Qatar has also come under international pressure for the treatment of workers on World Cup building sites, an issue it says it is addressing with new minimum wage and labor legislation. Sheik Saif Al Thani, director of the Government Communications Office, told CNN in a statement last year that Qatar was committed to labor reform and was constantly reviewing its policies to ensure that “migrant workers receive the necessary on-site protections.” Accusations of bribery surrounding the World Cup bidding process, meanwhile, have been denied.

Fans a Qatar Stars League football match.

Beyond 2022

Whether young companies such as Arvex can have a lasting impact beyond the World Cup won’t become clear until the tournament has packed up and left town.

Many major sporting events boast ambitious legacy plans that fail to materialize – a point illustrated by decaying venues that hosted the 2004 Olympics in Athens, Greece, or the now seldom-filled Mane Garrincha stadium in the Brazilian capital, Brasilia, built for World Cup 2014.

Fatma Al Nuaimi, legacy planner at the Supreme Committee for Delivery and Legacy, says Qatar is acutely aware of the pitfalls of unfulfilled legacy programs.

She adds that many of the activities associated with fostering entrepreneurship and long-term diversification would likely have been explored even without the World Cup – although the tournament has been an “activator.”

Qatar has spent billions developing new finance, education, tourism, cultural and healthcare programs over the past decade.

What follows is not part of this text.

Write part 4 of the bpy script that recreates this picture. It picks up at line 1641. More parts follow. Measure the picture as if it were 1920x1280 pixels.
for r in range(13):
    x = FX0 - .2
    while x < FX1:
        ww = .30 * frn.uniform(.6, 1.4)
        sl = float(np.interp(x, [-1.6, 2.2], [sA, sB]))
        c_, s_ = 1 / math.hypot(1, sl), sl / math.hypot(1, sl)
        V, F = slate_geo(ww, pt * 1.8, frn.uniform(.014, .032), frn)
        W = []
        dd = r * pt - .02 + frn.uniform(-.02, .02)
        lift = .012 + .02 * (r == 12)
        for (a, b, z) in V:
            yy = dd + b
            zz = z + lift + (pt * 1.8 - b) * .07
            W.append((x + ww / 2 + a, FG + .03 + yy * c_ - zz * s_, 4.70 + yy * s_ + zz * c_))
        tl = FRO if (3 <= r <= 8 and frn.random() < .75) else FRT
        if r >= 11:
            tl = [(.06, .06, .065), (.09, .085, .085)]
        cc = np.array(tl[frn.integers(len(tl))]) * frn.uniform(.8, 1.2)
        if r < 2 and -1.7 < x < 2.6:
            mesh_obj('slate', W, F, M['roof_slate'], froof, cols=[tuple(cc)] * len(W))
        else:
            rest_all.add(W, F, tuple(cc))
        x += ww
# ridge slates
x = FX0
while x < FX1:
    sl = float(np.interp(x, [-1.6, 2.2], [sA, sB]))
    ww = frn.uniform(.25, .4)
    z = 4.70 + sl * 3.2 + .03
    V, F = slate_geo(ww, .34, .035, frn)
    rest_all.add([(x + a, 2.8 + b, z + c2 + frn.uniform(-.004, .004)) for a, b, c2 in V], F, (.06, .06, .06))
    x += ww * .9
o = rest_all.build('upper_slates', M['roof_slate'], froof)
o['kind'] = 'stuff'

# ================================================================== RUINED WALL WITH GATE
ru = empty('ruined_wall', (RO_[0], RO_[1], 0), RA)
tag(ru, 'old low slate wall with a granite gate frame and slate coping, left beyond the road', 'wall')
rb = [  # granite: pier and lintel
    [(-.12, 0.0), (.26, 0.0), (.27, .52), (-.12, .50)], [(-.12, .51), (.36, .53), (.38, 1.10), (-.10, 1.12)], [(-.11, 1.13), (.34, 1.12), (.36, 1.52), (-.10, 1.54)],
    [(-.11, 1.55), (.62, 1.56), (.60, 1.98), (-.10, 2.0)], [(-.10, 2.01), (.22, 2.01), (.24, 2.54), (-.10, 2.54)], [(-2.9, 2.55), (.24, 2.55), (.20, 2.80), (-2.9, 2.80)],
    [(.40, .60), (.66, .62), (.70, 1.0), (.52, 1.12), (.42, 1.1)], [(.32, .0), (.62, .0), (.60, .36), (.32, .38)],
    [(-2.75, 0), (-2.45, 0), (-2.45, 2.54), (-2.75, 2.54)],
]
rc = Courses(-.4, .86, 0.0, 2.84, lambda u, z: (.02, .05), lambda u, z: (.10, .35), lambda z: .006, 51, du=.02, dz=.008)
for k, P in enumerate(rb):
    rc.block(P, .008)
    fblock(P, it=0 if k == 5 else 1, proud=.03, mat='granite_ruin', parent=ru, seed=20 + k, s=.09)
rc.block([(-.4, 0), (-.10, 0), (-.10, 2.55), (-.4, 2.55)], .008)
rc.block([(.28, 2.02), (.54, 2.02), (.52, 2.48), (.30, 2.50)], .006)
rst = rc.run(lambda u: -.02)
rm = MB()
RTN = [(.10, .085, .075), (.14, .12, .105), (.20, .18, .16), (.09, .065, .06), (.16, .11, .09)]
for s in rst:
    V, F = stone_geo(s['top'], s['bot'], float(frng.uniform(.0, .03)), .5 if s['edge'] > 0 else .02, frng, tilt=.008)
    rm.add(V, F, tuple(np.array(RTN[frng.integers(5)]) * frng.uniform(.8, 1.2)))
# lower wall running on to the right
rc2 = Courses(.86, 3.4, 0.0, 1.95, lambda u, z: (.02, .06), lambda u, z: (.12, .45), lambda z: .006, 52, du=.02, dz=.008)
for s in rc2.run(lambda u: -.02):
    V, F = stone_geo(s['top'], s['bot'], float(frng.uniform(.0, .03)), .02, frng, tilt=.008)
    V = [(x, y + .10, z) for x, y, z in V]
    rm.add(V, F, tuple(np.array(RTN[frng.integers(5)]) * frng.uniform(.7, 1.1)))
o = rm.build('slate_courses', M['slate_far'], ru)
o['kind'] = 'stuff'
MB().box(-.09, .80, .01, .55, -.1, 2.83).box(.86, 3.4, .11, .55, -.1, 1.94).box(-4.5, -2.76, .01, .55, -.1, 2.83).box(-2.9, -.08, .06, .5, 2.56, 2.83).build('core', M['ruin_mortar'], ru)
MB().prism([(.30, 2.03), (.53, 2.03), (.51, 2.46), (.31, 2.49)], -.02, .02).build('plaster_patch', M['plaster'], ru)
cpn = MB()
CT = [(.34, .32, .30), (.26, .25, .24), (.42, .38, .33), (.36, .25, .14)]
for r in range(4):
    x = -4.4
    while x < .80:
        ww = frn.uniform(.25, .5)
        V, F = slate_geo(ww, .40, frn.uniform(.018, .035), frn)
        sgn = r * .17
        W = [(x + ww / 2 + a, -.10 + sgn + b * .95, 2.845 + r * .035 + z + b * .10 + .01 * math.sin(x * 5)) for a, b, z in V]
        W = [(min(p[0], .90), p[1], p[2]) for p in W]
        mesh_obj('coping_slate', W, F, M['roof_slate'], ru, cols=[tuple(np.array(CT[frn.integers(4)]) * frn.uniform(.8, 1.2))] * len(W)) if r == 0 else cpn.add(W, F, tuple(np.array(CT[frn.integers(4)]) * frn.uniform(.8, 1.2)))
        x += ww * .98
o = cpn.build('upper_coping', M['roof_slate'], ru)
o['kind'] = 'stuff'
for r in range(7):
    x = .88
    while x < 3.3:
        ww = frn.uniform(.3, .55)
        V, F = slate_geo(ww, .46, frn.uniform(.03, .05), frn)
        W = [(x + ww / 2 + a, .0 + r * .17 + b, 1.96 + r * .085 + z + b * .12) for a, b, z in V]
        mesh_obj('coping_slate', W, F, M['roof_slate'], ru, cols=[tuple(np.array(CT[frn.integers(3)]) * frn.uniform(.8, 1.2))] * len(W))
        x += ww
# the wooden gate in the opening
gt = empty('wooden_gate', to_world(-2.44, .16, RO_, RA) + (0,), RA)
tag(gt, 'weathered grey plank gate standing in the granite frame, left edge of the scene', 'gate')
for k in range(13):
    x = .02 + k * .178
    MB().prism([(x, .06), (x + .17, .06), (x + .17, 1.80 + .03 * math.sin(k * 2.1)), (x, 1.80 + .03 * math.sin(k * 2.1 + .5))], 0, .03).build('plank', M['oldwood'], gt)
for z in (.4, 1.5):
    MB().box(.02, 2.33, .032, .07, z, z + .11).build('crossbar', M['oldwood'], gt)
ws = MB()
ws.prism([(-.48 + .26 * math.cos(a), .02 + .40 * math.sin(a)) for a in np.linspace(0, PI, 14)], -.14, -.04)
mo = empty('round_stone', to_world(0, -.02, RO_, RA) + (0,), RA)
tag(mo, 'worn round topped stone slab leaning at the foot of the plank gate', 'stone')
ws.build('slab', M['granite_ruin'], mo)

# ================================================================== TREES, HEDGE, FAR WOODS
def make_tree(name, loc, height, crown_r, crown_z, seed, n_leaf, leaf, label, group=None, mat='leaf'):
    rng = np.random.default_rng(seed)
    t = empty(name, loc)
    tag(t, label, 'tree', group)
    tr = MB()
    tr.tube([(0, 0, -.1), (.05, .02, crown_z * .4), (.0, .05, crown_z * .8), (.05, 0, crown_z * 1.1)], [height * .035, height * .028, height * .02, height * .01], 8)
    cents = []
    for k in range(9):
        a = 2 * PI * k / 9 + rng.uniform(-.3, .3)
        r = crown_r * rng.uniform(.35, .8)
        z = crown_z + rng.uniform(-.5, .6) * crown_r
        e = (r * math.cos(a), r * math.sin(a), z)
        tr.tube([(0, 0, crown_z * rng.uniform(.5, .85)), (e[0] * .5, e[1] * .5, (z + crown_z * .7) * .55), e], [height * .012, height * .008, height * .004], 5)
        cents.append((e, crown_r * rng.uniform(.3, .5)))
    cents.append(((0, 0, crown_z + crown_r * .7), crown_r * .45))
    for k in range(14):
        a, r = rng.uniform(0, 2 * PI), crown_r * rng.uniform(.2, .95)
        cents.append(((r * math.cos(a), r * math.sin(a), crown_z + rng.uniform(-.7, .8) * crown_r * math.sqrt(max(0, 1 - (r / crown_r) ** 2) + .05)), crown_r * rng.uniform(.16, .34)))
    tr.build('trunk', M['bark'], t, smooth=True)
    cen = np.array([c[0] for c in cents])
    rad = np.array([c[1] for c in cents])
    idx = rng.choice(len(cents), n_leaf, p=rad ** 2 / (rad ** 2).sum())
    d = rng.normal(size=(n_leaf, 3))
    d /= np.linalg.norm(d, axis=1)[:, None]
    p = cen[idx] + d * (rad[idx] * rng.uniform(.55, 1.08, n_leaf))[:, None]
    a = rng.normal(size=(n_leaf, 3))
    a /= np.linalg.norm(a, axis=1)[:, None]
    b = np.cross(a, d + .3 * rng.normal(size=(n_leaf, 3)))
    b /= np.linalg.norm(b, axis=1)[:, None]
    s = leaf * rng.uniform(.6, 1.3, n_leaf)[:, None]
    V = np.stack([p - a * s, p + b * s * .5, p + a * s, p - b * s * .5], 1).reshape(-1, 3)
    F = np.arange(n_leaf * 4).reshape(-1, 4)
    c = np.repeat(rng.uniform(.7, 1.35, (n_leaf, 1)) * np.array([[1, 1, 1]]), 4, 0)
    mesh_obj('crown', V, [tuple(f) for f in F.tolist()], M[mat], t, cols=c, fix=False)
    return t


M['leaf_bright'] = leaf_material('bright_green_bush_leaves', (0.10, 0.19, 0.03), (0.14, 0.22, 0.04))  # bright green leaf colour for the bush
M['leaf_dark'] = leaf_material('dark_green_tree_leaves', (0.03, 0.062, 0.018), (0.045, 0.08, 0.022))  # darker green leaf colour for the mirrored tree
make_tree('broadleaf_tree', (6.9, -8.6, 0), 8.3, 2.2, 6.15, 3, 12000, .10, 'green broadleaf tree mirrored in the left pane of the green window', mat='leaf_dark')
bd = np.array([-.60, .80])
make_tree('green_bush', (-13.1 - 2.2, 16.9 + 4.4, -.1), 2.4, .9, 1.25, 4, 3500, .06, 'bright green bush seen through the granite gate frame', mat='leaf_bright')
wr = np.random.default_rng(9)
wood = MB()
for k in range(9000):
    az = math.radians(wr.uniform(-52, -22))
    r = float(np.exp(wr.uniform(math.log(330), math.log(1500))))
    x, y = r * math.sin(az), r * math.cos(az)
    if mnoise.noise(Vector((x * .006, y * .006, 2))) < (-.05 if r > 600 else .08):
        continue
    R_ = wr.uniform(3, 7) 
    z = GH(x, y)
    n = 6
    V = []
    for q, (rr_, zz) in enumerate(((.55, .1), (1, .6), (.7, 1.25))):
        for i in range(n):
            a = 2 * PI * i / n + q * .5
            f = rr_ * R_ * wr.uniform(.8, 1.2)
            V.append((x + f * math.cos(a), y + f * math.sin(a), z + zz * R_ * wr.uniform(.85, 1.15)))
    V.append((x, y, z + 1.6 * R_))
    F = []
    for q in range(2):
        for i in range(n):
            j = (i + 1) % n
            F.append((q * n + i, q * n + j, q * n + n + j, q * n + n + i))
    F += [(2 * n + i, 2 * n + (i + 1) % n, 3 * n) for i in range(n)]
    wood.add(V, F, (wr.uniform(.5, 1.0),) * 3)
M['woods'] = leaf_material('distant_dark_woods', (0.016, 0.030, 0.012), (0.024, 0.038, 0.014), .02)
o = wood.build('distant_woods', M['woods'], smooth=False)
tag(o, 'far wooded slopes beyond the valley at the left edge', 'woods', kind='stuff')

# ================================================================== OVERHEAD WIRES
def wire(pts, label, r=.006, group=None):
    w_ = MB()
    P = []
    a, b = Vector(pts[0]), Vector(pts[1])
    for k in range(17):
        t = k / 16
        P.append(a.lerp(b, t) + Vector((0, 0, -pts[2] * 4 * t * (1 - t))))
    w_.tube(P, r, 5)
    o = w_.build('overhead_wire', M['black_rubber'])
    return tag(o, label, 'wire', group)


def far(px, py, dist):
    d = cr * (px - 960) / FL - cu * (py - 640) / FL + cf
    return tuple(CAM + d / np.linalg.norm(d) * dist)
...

Yet research by the Dubai-based startup data platform, MAGNiTT, suggests that Qatar’s startup ecosystem has seen far less activity than those in neighboring nations such as the UAE and Saudi Arabia. A recent report by the Arabnet Business Intelligence unit recorded that just three Qatari tech startups received investment between 2013 and 2017. That compares to 298 in the UAE, 169 in Egypt and 162 in Lebanon during the same period.

The Qatar Development Bank, however, says that it alone executed 11 investment deals with startups in 2017. Other bodies, such as the Qatar Business Incubation Center, have also supported the formation of Qatari private sector firms, not necessarily related to the World Cup, in recent years.

Scaling up and expanding into other, larger markets across the region could, however, be complicated for Qatar-based companies as long as the embargo with its neighbors continues.

Jane Kinninmont, deputy head of the Middle East and North Africa program at London-based think-tank Chatham House, says that Qatar has been a “relatively late starter” in terms of its startup ecosystem.

Whether a startup sector, combined with all of Qatar’s other diversification plans, can ever replace the vast wealth brought to the country by oil and gas is also an open question, Kinninmont adds.

Creative Possibilities

Eldous remains ambitious despite these challenges.

He says Arvex currently shares office space with 15 other local startups, highlighting cloud solutions service Maktapp and gas-leakage detection app Samam as examples of young companies with ideas not related to the World Cup.

Arvex is also keen to diversify, catering to the country’s tourism, events and education sectors.

Projects in the pipeline include VR tours of cultural sites throughout Qatar, as well as workshops for teachers. Arvex has also begun to provide “360 live streaming” services for local conferences, events and award ceremonies.

Yet what’s most important, Eldous believes, is using the attention and support entrepreneurs are receiving around the World Cup to show that companies like his own can help create new jobs and business opportunities.

The concept of small private sector firms or startups has only really become well-known in Qatar over “the past five years,” Eldous says.

If soccer’s biggest fiesta can draw people’s attention to what the country’s young entrepreneurs are capable of then, he says, that will be a legacy can Qatar can be proud of.

Editor’s note: This article has been updated to include investment statistics provided by the Qatar Development Bank.